==== Supplied material ====

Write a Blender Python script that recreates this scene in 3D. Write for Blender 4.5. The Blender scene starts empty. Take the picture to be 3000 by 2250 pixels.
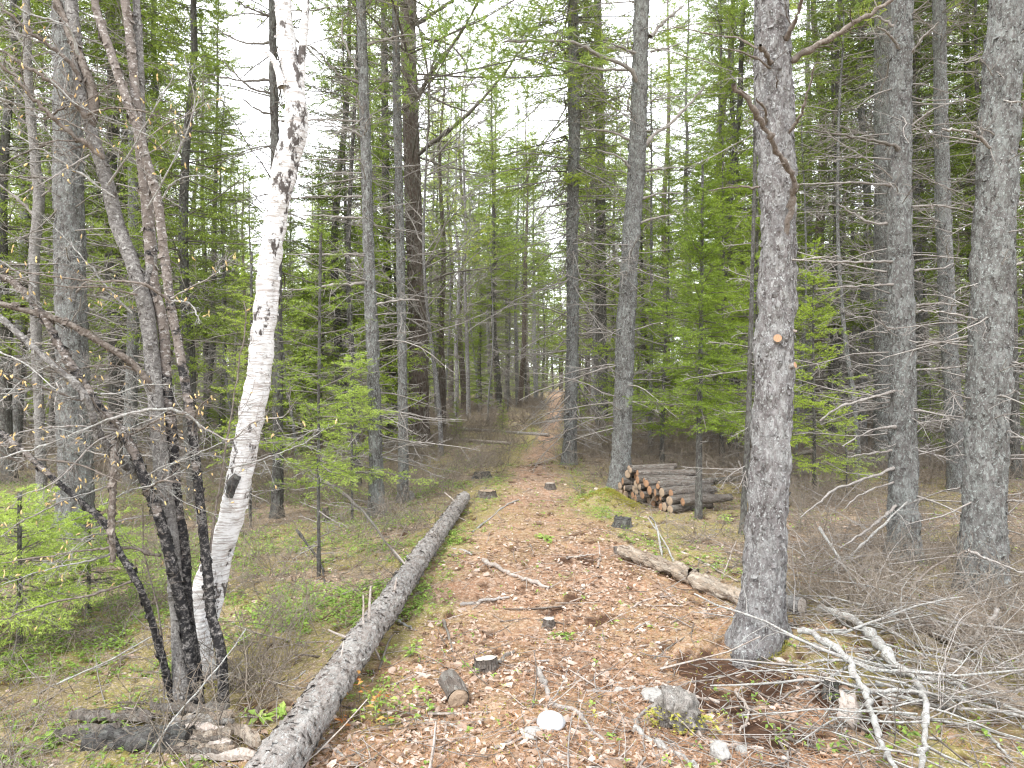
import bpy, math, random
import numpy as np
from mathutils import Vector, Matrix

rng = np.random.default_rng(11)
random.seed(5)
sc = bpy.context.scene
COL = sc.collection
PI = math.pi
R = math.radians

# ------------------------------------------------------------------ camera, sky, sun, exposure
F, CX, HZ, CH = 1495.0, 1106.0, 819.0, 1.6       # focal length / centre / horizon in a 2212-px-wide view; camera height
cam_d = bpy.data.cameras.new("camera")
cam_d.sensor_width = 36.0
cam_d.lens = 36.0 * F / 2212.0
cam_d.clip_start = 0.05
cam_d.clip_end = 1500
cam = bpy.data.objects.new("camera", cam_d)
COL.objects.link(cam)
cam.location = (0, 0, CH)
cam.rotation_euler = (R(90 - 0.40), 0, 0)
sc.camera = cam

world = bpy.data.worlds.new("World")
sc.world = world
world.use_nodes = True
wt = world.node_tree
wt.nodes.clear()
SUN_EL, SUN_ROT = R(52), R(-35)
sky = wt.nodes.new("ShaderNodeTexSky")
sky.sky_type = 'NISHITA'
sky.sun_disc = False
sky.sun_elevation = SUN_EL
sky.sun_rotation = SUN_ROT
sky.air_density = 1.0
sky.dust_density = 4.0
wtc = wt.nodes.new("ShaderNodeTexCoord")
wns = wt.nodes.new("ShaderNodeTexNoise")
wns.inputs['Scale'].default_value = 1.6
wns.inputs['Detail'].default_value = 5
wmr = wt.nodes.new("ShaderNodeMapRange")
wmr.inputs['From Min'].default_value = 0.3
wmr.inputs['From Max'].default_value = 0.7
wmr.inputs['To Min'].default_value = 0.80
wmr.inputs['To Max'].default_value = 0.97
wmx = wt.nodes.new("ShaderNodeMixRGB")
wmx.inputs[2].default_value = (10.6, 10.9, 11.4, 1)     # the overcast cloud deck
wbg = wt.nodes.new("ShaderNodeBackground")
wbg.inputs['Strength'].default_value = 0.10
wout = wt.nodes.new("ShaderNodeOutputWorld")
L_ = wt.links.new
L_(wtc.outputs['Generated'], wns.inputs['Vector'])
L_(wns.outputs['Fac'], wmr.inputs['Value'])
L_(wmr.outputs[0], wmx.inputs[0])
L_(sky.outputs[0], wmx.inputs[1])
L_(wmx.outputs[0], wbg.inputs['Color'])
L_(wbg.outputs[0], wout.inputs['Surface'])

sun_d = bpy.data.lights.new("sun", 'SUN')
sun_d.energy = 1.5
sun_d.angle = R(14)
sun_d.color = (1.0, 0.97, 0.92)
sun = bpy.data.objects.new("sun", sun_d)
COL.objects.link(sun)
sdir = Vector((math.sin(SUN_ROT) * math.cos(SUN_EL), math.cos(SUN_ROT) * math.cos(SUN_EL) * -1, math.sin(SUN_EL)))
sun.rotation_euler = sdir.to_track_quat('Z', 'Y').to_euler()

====
==== Supplied material ====

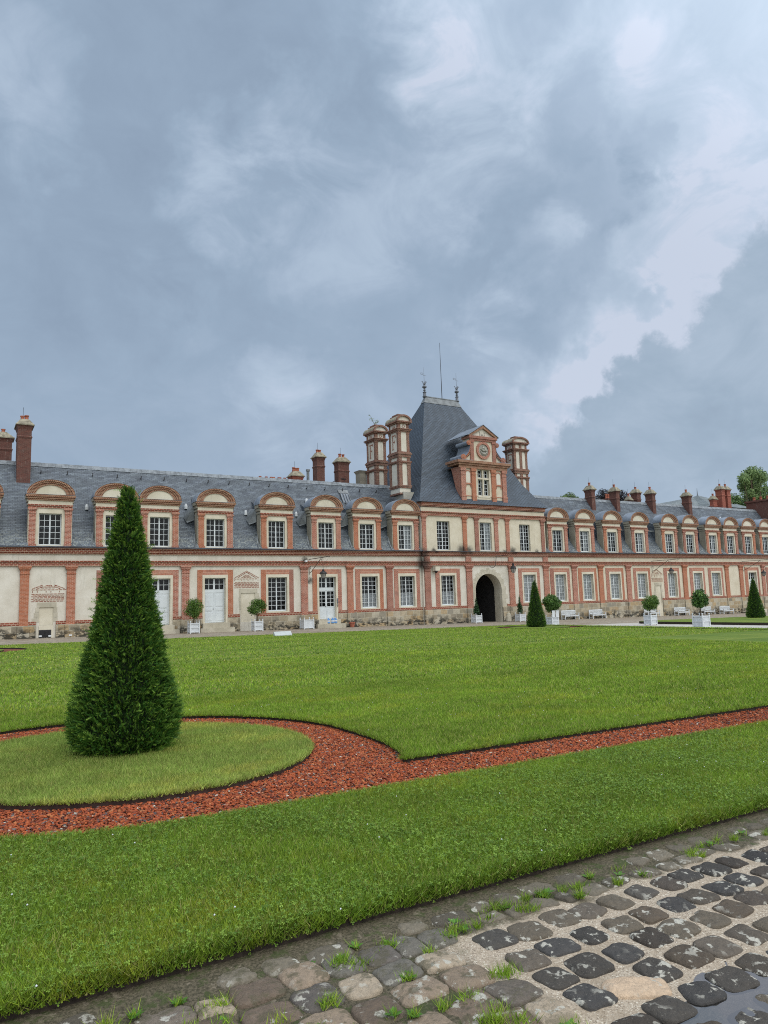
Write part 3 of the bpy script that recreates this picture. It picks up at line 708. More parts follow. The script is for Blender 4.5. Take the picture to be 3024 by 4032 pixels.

====

Your task: Among the entries above, take the lines from the one with "Write a Blender" through the one with "from mathutils import Vector, Matrix" and retype them exactly, leaving out the pictures.

Answer to this problem:
Write a Blender Python script that recreates this scene in 3D. Write for Blender 4.5. The Blender scene starts empty. Take the picture to be 3000 by 2250 pixels.
import bpy, math, random
import numpy as np
from mathutils import Vector, Matrix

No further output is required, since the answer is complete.